Friday, May 3, 2019

top down or bottom up

In responding to the unfolding environmental crisis, I am torn about what the best personal and societal response(s) should be. Sure seems like we are in new territory, there are so many variables in flux, with human hierarchies and psychology making it murky as to what are realistic options.

Top down solutions are not likely to be forthcoming, and bottom up change needs a great amount of anger before it explodes, and the results might not be optimal or as intended. Our collective brain wiring doesn't respond well to the diffuse, long term threat we have created.

It's an ongoing internal debate on how to proceed. 

For me, the choice is how much effort to spend on either personal, local change, or to put myself out there and advocate for wider, systemic change. One is direct and at least partly achievable, but the other is more daunting, and seems less likely to be of any significant impact, seeing how things are trending.

One can advocate by being an example, but sharing your example to more than the neighbors turns in to public advocacy.

( Gore was of course the poster child for the hypocritical inverse of this)

I recently read about the Christian dilemma which has a similar fork in the road to consider. Prolific writer Rod Dreher, has written a book and blogs a lot about the concept he calls "The Benedict Option". The concept is a bit tricky to grasp in terms of religion, but the base question it tries to answer, is how to respond to a world that is going in a direction that you feel is wrong? Do you hole up in a monastery, or redouble efforts to advocate/evangelize for your faith?

So the analogous situation for those who are  to the attuned to our unfolding environmental crisis is how to act? Should one hole up in a bug out getaway, eating foraged foods and going off grid, or joining forces and taking to the streets to demand the oligarchical political system change and react rationally?

Many options between those two poles exist, and as Chris has shared, some sort of split, parallel  effort could be managed by some.

 So is there a way to describe a sort of Benedict Option for environmentalists? Some way to be in the world but not of it, to borrow biblical phrasing. This is a sort of middle path, though how it could be lived out would vary considerably, depending on ones situation and personality. 

As I've mentioned before, for now, I plant trees.

And one more thought.. Are we truly at this epochal a turn, or does it always feel thus for people getting rushed along in the tumult and torrent of history?


  1. Well articulated, Steve. Can't go wrong planting trees. I wish I was doing better on that front, I only manage a few trees a year. And I spend way too much time flying and driving. I don't think anyone can know whether they are at an epochal turn or not, until some time after, and even then it all depends on the perspective.

  2. Hi Steve,

    Planting trees is a fine act and I respect you for doing so. I doubt there is much to be gained by advocacy, if only because there is a lot of background noise that obscures and obfuscates any message that you may have. I mean it is not as if we are short of information on the many issues and predicaments that face us.
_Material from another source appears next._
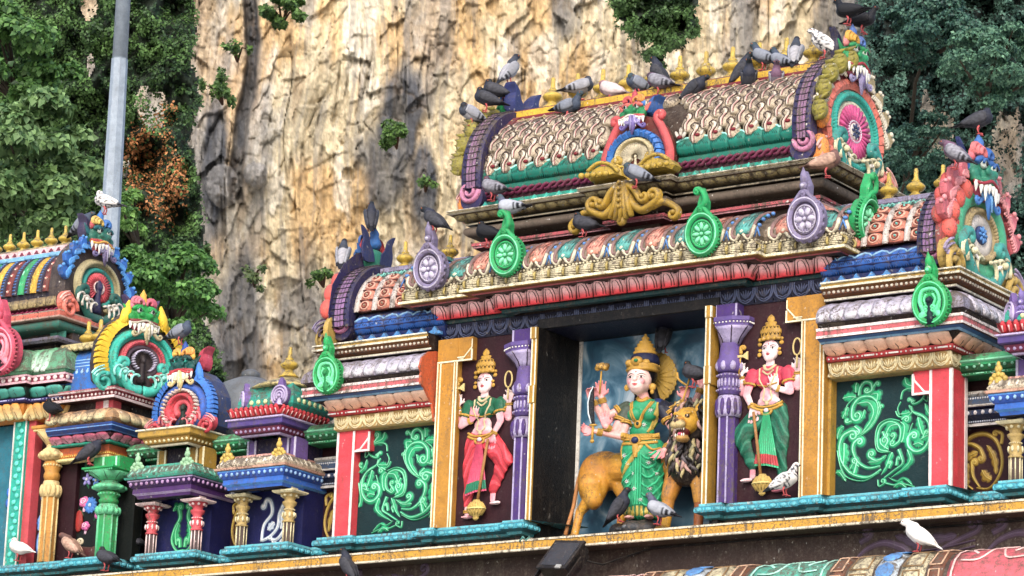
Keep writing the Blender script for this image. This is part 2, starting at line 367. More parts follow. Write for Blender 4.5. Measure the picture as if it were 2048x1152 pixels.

    I've long wondered about this matter too. I tend to write about the small stories. Everyone else writes about the big picture stuff, and I'm not sure what good it does. But the small stuff. Hmm. I'll tell ya a little story from the other day:

    I went to purchase an Irish Strawberry Tree, and couldn't find one at the local nursery. The lady there told me that people aren't planting trees these days because she reckoned that house blocks are now too small to allow the planting of trees. So I went to a couple of other nurseries in the area and they didn't have the tree either (which used to be quite commonly available species). Eventually I visited a very out of the way (in the middle of nowhere) nursery run by a really old bloke, and he had several of the trees for sale. I ask you, what does that story say about decline? And what chance is there that the old bloke is handing on his nursery skills to younger growers?

    Those are the stories that talk. And they are everywhere. Like your cider processing group is amazing.